31 May 2014

The Visitation according to Houselander


Caryll Houselander
Caryll Houselander writes of the Visitation of the Blessed Virgin Mary to St. Elizabeth in her magnificent book The Reed of God:

Sometimes it may seem to us that there is no purpose in our lives, that going day after day for years to this office or that school or factory is nothing else but waste and weariness. But it may be that God has sent us there because but for us Christ would not be there. If our being there means that Christ is there, that alone makes it worthwhile.

There is one exquisite incident in our Lady’s Advent in which this is clearly seen: the Visitation.

And Mary rising up in those days went into the hill country with haste, into a city of Juda.(Luke 1:39) How lyrical that is, the opening sentence of St. Luke's description of the Visitation. We can feel the rush of warmth and kindness, the sudden urgency of love that sent that girl hurrying over the hills. "Those days" in which she rose on that impulse were the days in which Christ was being formed in her, the impulse was his impulse.

Many women, if they were expecting a child, would refuse to hurry over the hills on a visit of pure kindness. They would say they had a duty to themselves and to their unborn child which came before anything or anyone else.

The Mother of God considered no such thing. Elizabeth was going to have a child, too, and although Mary's own child was God, she could not forget Elizabeth's need — almost incredible to us, but characteristic of her.

She greeted her cousin Elizabeth, and at the sound of her voice, John quickened in his mother's womb and leapt for joy.

I am come, said Christ, that they may have life and may have it more abundantly (John 10:10). Even before he was born his presence gave life.

If Christ is growing in us, if we are at peace, recollected, because we know that however insignificant our life seems to be, from it he is forming himself; if we go with eager will, in haste, to wherever our circumstances compel us, because we believe that he desires to be in that place, we shall find that we are driven more and more to act on the impulse of his love. And the answer we shall get from others to those impulses will be an awakening into life, or the leap into joy of the already wakened life within them.

It is not necessary at this stage of our contemplation to speak to others of the mystery of life growing in us. It is only necessary to give ourselves to that life, all that we are, to pray without ceasing, not by a continual effort to concentrate our minds but by a growing awareness that Christ is being formed in our lives from what we are. We must trust him for this, because it is not a time to see his face, we must possess him secretly and in darkness, as the earth possesses the seed.
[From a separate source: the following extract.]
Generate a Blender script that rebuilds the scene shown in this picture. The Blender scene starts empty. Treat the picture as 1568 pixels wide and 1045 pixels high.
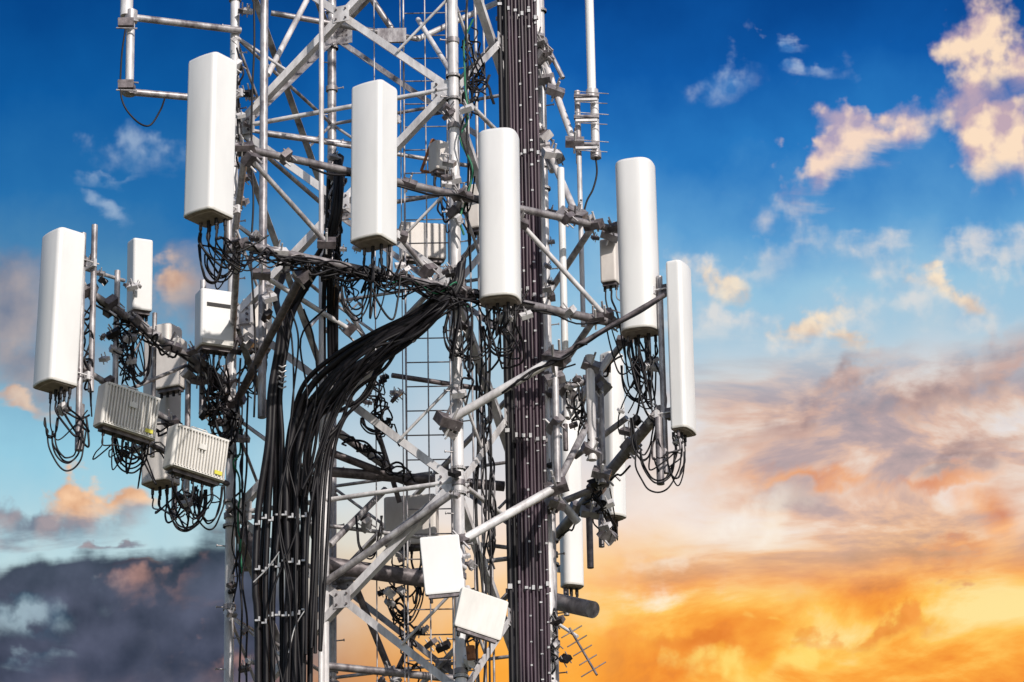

We must not try to force Christ’s growth in us, but with a deep gratitude for the light burning secretly in our darkness, we must fold our concentrated love upon him like earth, surrounding, holding, and nourishing the seed.

We must be swift to obey the winged impulses of his Love, carrying him to wherever he longs to be; and those who recognize his presence will be stirred, like Elizabeth, with new life. They will know his presence, not by any special beauty or power shown by us, but in the way that the bud knows the presence of the light, by an unfolding in themselves, a putting forth of their own beauty.